Existe-t-il un cinéma d’horreur au féminin ?
C’est indéniable. Les femmes C’est indéniable : les femmes ont tenu le haut du pavé au 32e Festival de Gérardmer. Il suffit de voir le palmarès pour en être convaincu. Le jury des longs métrages présidé par la comédienne Vimala Pons a bel et bien représenté la tendance en récompensant In A Violent Nature de Chris Nash comme, le jury de la Critique qui a honoré Les Maudites de Pedro Martín-Calero et le public qui a choisi Oddity de Damian Mc Carthy, notre grand favori.
Pour sa première édition en tant que directrice de la manifestation, Aude Hesbert a contribué à ce que les femmes soient mises en avant tant dans les jurys que sur l’écran. Le festival s’est aussi engagé fermement en publiant une charte contre les violences sexistes et sexuelles et tous propos et comportements de non-respect.
Les femmes plus proches de l’horreur
« Je crois que nous autres filles sommes plus proches du cinéma d’horreur que les garçons, explique Vimala Pons à 20 Minutes. On le vit dans notre corps avec les règles et l’accouchement donc cela donne une autre façon de représenter le corps et le sang à l’écran. » Cela était sensible dans Grafted de Sasha Rainbow où une jeune femme chinoise pratique des expériences interdites de greffes de peau. The Substance de Coralie Fargeat et Titane de Julia Ducournau sont aussi d’excellents exemples de films réalisés par des femmes restituant à leur façon leur conception du corps féminin.

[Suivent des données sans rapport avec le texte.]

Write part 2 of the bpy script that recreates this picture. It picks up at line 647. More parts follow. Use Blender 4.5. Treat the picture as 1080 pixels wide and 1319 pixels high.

« Plus qu’un regard de femmes sur le genre, l’arrivée de réalisatrices a donné naissance à de nouveaux personnages, des femmes aux comportements complexes qui s’éloignent des stéréotypes », insiste Emma Benestan. Elle s’est fait remarquer l’an passé avec Animale, découvert à la Semaine de la Critique cannoise où elle offrait une variation féministe du mythe du minotaure. « Je crois que les femmes ont une forme d’empathie qu’elles communiquent à leurs films, dit Emma Benestan. Apporter un regard féminin dans un film est important mais ne doit pas définir l’œuvre, insiste la cinéaste. J’aimerais qu’on considère que cela apporte une ouverture d’esprit que de pouvoir considérer un autre point de vue que celui auquel on est accoutumé. »
Des héroïnes « bad ass »
Les réalisateurs aussi ont pris les changements de la société sur le rôle des femmes en considération. « Je ne trouve pas forcément qu’il y a une différence dans la façon dont les femmes filment l’horreur. Les thématiques changent parfois, mais, à mon avis, c’est plus une question de personnalité que de genre, » déclare l’actrice Clotilde Hesme. Les films de vengeance avec des filles surentraînées ou des dames prêtes à en découdre plutôt que d’attendre le prince Charmant sont de plus en plus présents dans les productions.
In A Violent Nature de Chris Nash, Grand prix de Gérardmer cette année et hommage appuyé à Massacre à la tronçonneuse, joue sur le concept de la « last girl », ultime survivante d’un tueur aussi sadique qu’inventif. « Ces femmes « bad ass » ne correspondent pas non plus à la réalité car elles continuent de véhiculer des stéréotypes de filles jeunes, belles et sportives, insiste Emma Benestan. C’est aussi pour cela que The Substance est un film important. Montrer la peur de vieillir d’une femme de 50 ans est très novateur. »
L’actrice irlandaise Carolyn Brecken est elle aussi convaincue de la place de plus en plus importante des femmes dans le cinéma d’horreur. Son double rôle dans le fascinant Oddity (disponible le 3 février sur la plateforme Insomnia) lui donne raison. « Incarner cette aveugle aux étranges pouvoirs qui cherche à venger sa sœur m’a permis d’explorer des zones de ma personnalité que seul ce type de cinéma permet d’aborder. L’horreur et le fantastique sont des terrains de jeux fantastiques pour les actrices d’aujourd’hui », dit-elle. Elle est épatante dans ce film aussi original qu’angoissant.
Des sujets violents
« J’ai l’impression que les réalisatrices qui font des films de genre s’attaquent souvent à des sujets violents auxquels elles n’avaient pas accès autrefois parce qu’on ne le leur en laissait pas la possibilité. C’est génial de les voir s’emparer de scènes de violence qu’elles filment sans concession de façon aussi frontale que les mecs mais avec leur approche personnelle », insiste Vimala Pons. Les femmes n’ont pas dit leur dernier mot dans le cinéma d’horreur. Les nominations pour The Substance aux César et aux Oscars prouvent que le changement est bien amorcé. Quant à la sélection de Gérardmer, elle sera projetée à la Cinémathèque parisienne du 5 au 9 février prochain.